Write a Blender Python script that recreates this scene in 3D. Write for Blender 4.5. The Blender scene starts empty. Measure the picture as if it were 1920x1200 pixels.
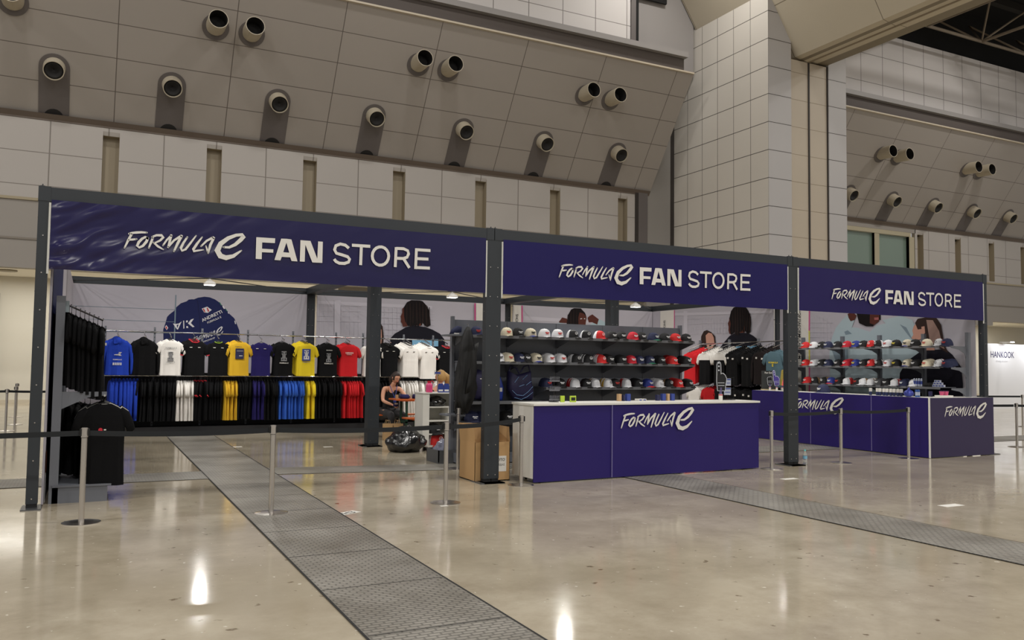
import bpy, bmesh, math, random
from mathutils import Vector, Matrix, noise
random.seed(7)
SC = bpy.context.scene
COL = SC.collection
PI = math.pi
LOGO=[[[0.039,0.163,0.01],[0.066,0.173,0.011],[0.108,0.181,0.013],[0.157,0.188,0.012],[0.21,0.189,0.009]],[[0.066,0.167,0.012],[0.034,0.095,0.012],[0.0,0.008,0.008]],[[0.034,0.098,0.009],[0.072,0.103,0.011],[0.112,0.112,0.009]],[[0.217,0.131,0.013],[0.198,0.14,0.012],[0.166,0.119,0.013],[0.136,0.081,0.014],[0.121,0.04,0.013],[0.141,0.023,0.012],[0.176,0.042,0.013],[0.21,0.092,0.014],[0.221,0.127,0.013]],[[0.272,0.137,0.011],[0.256,0.089,0.012],[0.235,0.025,0.008]],[[0.265,0.148,0.009],[0.307,0.168,0.012],[0.357,0.171,0.014],[0.374,0.152,0.014],[0.345,0.115,0.011],[0.285,0.079,0.008]],[[0.281,0.087,0.009],[0.325,0.049,0.012],[0.377,0.02,0.007]],[[0.374,0.063,0.008],[0.409,0.124,0.01],[0.455,0.179,0.01]],[[0.451,0.177,0.013],[0.438,0.103,0.012],[0.426,0.047,0.01]],[[0.426,0.049,0.01],[0.482,0.126,0.011],[0.552,0.182,0.012]],[[0.557,0.18,0.014],[0.519,0.094,0.014],[0.486,0.008,0.009]],[[0.615,0.171,0.01],[0.578,0.106,0.012],[0.554,0.049,0.014],[0.566,0.02,0.012],[0.602,0.038,0.012],[0.651,0.112,0.011],[0.705,0.196,0.007]],[[0.768,0.185,0.007],[0.718,0.109,0.013],[0.68,0.042,0.014],[0.685,0.023,0.011],[0.728,0.034,0.01],[0.784,0.046,0.007]],[[0.76,0.084,0.009],[0.815,0.148,0.011],[0.881,0.19,0.013]],[[0.889,0.186,0.013],[0.855,0.103,0.014],[0.835,0.012,0.008]],[[0.81,0.09,0.007],[0.83,0.029,0.01]],[[0.995,0.091,0.011],[1.053,0.093,0.014],[1.117,0.129,0.018],[1.174,0.186,0.022],[1.206,0.228,0.023],[1.192,0.247,0.017],[1.126,0.236,0.017],[1.042,0.196,0.021],[0.963,0.128,0.026],[0.93,0.049,0.031],[0.964,-0.009,0.031],[1.025,-0.025,0.027],[1.102,0.0,0.02],[1.185,0.067,0.008]]]
FAN=[[[1.344,0.232],[1.553,0.235],[1.551,0.18],[1.41,0.177],[1.41,0.106],[1.536,0.107],[1.535,0.069],[1.41,0.066],[1.41,-0.014],[1.344,-0.014]],[[1.62,0.237],[1.679,0.24],[1.68,0.196],[1.647,0.083],[1.715,0.082],[1.68,0.196],[1.679,0.24],[1.736,0.237],[1.811,-0.012],[1.743,-0.012],[1.728,0.029],[1.632,0.028],[1.618,-0.013],[1.551,-0.013]],[[1.839,0.237],[1.955,0.237],[2.039,0.035],[2.044,0.239],[2.099,0.239],[2.099,-0.01],[1.982,-0.012],[1.896,0.189],[1.894,-0.01],[1.838,-0.01]]]
STORE=[[[2.411,0.186],[2.368,0.219],[2.308,0.229],[2.254,0.204],[2.24,0.156],[2.262,0.116],[2.335,0.1],[2.398,0.084],[2.423,0.056],[2.411,0.021],[2.361,0.001],[2.301,0.0],[2.259,0.018],[2.238,0.045]],[[2.447,0.225],[2.672,0.228]],[[2.562,0.222],[2.558,-0.005]],[[2.905,0.128],[2.899,0.089],[2.882,0.054],[2.855,0.027],[2.822,0.012],[2.786,0.009],[2.752,0.02],[2.725,0.043],[2.706,0.076],[2.699,0.113],[2.704,0.152],[2.721,0.187],[2.748,0.214],[2.781,0.229],[2.817,0.232],[2.851,0.221],[2.879,0.198],[2.898,0.166],[2.905,0.128]],[[2.997,0.242],[2.99,-0.001]],[[2.997,0.228],[3.092,0.231],[3.147,0.21],[3.158,0.174],[3.139,0.129],[3.088,0.11],[2.992,0.107]],[[3.094,0.11],[3.172,0.0]],[[3.258,0.247],[3.252,-0.009]],[[3.248,0.231],[3.443,0.234]],[[3.256,0.121],[3.418,0.125]],[[3.246,0.01],[3.439,0.014]]]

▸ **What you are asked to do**
Print out the whole of the material word for word, without pictures.

▸ **Answer to the task**
Write a Blender Python script that recreates this scene in 3D. Write for Blender 4.5. The Blender scene starts empty. Measure the picture as if it were 1920x1200 pixels.
import bpy, bmesh, math, random
from mathutils import Vector, Matrix, noise
random.seed(7)
SC = bpy.context.scene
COL = SC.collection
PI = math.pi
LOGO=[[[0.039,0.163,0.01],[0.066,0.173,0.011],[0.108,0.181,0.013],[0.157,0.188,0.012],[0.21,0.189,0.009]],[[0.066,0.167,0.012],[0.034,0.095,0.012],[0.0,0.008,0.008]],[[0.034,0.098,0.009],[0.072,0.103,0.011],[0.112,0.112,0.009]],[[0.217,0.131,0.013],[0.198,0.14,0.012],[0.166,0.119,0.013],[0.136,0.081,0.014],[0.121,0.04,0.013],[0.141,0.023,0.012],[0.176,0.042,0.013],[0.21,0.092,0.014],[0.221,0.127,0.013]],[[0.272,0.137,0.011],[0.256,0.089,0.012],[0.235,0.025,0.008]],[[0.265,0.148,0.009],[0.307,0.168,0.012],[0.357,0.171,0.014],[0.374,0.152,0.014],[0.345,0.115,0.011],[0.285,0.079,0.008]],[[0.281,0.087,0.009],[0.325,0.049,0.012],[0.377,0.02,0.007]],[[0.374,0.063,0.008],[0.409,0.124,0.01],[0.455,0.179,0.01]],[[0.451,0.177,0.013],[0.438,0.103,0.012],[0.426,0.047,0.01]],[[0.426,0.049,0.01],[0.482,0.126,0.011],[0.552,0.182,0.012]],[[0.557,0.18,0.014],[0.519,0.094,0.014],[0.486,0.008,0.009]],[[0.615,0.171,0.01],[0.578,0.106,0.012],[0.554,0.049,0.014],[0.566,0.02,0.012],[0.602,0.038,0.012],[0.651,0.112,0.011],[0.705,0.196,0.007]],[[0.768,0.185,0.007],[0.718,0.109,0.013],[0.68,0.042,0.014],[0.685,0.023,0.011],[0.728,0.034,0.01],[0.784,0.046,0.007]],[[0.76,0.084,0.009],[0.815,0.148,0.011],[0.881,0.19,0.013]],[[0.889,0.186,0.013],[0.855,0.103,0.014],[0.835,0.012,0.008]],[[0.81,0.09,0.007],[0.83,0.029,0.01]],[[0.995,0.091,0.011],[1.053,0.093,0.014],[1.117,0.129,0.018],[1.174,0.186,0.022],[1.206,0.228,0.023],[1.192,0.247,0.017],[1.126,0.236,0.017],[1.042,0.196,0.021],[0.963,0.128,0.026],[0.93,0.049,0.031],[0.964,-0.009,0.031],[1.025,-0.025,0.027],[1.102,0.0,0.02],[1.185,0.067,0.008]]]
FAN=[[[1.344,0.232],[1.553,0.235],[1.551,0.18],[1.41,0.177],[1.41,0.106],[1.536,0.107],[1.535,0.069],[1.41,0.066],[1.41,-0.014],[1.344,-0.014]],[[1.62,0.237],[1.679,0.24],[1.68,0.196],[1.647,0.083],[1.715,0.082],[1.68,0.196],[1.679,0.24],[1.736,0.237],[1.811,-0.012],[1.743,-0.012],[1.728,0.029],[1.632,0.028],[1.618,-0.013],[1.551,-0.013]],[[1.839,0.237],[1.955,0.237],[2.039,0.035],[2.044,0.239],[2.099,0.239],[2.099,-0.01],[1.982,-0.012],[1.896,0.189],[1.894,-0.01],[1.838,-0.01]]]
STORE=[[[2.411,0.186],[2.368,0.219],[2.308,0.229],[2.254,0.204],[2.24,0.156],[2.262,0.116],[2.335,0.1],[2.398,0.084],[2.423,0.056],[2.411,0.021],[2.361,0.001],[2.301,0.0],[2.259,0.018],[2.238,0.045]],[[2.447,0.225],[2.672,0.228]],[[2.562,0.222],[2.558,-0.005]],[[2.905,0.128],[2.899,0.089],[2.882,0.054],[2.855,0.027],[2.822,0.012],[2.786,0.009],[2.752,0.02],[2.725,0.043],[2.706,0.076],[2.699,0.113],[2.704,0.152],[2.721,0.187],[2.748,0.214],[2.781,0.229],[2.817,0.232],[2.851,0.221],[2.879,0.198],[2.898,0.166],[2.905,0.128]],[[2.997,0.242],[2.99,-0.001]],[[2.997,0.228],[3.092,0.231],[3.147,0.21],[3.158,0.174],[3.139,0.129],[3.088,0.11],[2.992,0.107]],[[3.094,0.11],[3.172,0.0]],[[3.258,0.247],[3.252,-0.009]],[[3.248,0.231],[3.443,0.234]],[[3.256,0.121],[3.418,0.125]],[[3.246,0.01],[3.439,0.014]]]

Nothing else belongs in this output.